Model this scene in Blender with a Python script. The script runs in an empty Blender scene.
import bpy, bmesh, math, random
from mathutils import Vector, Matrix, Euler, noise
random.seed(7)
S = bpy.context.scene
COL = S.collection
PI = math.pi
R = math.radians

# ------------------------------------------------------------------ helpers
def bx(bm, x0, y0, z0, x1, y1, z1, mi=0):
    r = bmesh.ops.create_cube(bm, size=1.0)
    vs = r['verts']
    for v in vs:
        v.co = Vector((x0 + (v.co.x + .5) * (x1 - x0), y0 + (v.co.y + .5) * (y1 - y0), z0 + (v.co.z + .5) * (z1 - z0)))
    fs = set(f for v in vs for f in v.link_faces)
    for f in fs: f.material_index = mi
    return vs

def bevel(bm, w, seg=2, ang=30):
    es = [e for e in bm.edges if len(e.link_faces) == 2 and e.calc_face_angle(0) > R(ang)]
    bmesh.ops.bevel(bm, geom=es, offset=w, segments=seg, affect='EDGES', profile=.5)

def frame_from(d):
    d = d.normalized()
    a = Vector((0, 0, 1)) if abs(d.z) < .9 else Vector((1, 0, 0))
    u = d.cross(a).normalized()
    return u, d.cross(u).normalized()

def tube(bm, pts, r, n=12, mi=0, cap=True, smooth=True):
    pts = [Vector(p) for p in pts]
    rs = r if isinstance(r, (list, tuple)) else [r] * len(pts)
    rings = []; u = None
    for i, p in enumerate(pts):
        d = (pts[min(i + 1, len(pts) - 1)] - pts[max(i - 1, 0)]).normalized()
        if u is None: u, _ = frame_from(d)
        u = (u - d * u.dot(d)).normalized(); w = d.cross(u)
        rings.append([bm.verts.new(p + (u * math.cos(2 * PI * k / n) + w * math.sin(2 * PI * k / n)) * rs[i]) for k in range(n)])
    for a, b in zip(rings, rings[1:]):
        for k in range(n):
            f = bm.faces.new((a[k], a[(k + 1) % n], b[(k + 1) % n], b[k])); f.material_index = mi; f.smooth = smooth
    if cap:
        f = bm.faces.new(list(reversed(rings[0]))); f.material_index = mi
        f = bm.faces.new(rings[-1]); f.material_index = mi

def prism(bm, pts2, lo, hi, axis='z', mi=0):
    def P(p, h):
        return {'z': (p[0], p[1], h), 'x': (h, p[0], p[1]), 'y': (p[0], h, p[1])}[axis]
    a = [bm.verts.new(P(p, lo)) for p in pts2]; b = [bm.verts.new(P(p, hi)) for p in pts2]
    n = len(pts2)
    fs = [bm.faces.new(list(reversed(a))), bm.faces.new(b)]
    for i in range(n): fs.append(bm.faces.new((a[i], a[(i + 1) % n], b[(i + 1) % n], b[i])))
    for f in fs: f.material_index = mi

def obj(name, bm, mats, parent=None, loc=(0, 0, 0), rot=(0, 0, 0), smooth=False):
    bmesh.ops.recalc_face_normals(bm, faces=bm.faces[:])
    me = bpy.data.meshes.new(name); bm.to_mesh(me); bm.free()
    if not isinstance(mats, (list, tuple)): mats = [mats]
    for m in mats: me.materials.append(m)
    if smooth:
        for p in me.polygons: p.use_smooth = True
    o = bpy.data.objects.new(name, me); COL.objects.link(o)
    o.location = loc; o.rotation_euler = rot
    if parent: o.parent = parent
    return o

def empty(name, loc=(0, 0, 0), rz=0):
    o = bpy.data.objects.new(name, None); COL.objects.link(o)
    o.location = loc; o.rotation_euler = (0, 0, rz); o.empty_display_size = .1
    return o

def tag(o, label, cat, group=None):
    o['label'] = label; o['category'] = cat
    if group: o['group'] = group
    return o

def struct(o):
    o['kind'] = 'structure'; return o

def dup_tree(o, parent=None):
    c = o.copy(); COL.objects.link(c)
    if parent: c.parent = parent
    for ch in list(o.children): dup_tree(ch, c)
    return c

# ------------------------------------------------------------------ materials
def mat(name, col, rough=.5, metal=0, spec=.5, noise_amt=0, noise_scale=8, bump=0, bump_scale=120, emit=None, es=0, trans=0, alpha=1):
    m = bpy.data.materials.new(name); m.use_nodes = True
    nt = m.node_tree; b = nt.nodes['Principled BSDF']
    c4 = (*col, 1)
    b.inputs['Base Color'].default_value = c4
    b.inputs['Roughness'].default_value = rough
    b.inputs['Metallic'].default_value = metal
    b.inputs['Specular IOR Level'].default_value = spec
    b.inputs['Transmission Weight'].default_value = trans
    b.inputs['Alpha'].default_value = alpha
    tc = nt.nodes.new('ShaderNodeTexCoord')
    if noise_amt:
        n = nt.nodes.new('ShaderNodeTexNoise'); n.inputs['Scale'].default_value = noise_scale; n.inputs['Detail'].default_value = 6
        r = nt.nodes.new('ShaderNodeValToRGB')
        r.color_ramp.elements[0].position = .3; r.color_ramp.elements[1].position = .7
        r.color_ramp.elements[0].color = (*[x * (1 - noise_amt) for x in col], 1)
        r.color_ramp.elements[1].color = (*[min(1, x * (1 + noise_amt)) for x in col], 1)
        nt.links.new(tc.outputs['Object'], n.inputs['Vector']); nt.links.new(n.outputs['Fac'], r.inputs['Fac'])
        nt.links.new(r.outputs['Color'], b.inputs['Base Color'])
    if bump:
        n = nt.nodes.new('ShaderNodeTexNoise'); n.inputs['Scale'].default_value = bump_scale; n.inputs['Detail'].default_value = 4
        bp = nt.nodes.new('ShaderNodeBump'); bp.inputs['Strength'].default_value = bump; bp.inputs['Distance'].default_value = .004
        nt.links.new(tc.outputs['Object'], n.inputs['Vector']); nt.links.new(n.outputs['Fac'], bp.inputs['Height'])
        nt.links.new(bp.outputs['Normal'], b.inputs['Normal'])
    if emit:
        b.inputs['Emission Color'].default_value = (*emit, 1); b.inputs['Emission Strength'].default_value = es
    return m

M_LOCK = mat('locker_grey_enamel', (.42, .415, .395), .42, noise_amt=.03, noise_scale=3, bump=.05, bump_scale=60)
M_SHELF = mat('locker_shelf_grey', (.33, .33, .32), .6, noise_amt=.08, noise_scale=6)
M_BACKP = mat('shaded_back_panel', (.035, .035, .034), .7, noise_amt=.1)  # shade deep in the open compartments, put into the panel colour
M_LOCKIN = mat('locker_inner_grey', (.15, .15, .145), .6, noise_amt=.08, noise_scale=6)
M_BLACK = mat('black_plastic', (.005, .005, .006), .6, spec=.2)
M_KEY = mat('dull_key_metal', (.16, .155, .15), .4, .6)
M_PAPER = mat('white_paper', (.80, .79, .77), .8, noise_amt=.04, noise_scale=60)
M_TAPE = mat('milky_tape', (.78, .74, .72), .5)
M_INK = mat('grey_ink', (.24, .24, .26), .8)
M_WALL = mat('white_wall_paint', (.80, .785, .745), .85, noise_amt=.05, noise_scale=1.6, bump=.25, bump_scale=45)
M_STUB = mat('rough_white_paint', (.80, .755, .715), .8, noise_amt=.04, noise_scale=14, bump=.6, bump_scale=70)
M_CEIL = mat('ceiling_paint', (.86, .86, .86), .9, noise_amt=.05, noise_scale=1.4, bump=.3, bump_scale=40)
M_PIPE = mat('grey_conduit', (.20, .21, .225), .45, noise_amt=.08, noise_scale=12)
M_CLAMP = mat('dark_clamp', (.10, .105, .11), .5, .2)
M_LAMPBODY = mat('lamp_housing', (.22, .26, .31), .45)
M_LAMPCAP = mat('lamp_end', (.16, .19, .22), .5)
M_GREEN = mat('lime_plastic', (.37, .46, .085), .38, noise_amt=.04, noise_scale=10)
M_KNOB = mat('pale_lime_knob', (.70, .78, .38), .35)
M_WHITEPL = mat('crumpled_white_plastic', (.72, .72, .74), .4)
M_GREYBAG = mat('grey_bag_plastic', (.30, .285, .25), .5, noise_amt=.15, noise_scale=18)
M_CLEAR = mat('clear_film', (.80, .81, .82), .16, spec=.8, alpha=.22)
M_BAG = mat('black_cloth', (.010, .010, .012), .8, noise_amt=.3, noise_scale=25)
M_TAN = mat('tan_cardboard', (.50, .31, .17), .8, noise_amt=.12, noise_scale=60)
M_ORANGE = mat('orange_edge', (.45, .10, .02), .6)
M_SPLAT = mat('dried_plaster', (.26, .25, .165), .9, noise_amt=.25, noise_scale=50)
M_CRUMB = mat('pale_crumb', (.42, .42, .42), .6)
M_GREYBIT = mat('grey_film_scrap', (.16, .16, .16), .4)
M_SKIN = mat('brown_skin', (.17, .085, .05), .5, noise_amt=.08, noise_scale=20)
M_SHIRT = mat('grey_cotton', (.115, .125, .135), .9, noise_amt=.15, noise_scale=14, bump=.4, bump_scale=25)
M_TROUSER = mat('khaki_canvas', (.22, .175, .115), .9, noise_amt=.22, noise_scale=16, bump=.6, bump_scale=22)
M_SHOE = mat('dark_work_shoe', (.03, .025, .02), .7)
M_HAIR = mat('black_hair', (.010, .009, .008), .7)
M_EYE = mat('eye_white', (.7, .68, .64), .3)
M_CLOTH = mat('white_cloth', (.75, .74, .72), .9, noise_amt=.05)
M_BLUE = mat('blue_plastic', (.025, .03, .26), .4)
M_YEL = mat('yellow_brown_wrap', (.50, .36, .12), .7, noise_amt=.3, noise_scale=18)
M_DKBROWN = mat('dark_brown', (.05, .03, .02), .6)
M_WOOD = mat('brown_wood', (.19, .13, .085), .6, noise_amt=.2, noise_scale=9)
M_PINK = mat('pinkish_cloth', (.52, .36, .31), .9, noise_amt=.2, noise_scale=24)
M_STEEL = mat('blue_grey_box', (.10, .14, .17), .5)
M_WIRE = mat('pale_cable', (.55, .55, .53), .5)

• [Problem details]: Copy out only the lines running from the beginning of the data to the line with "R = math.radians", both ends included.

• [Solution to this exercise]:
Model this scene in Blender with a Python script. The script runs in an empty Blender scene.
import bpy, bmesh, math, random
from mathutils import Vector, Matrix, Euler, noise
random.seed(7)
S = bpy.context.scene
COL = S.collection
PI = math.pi
R = math.radians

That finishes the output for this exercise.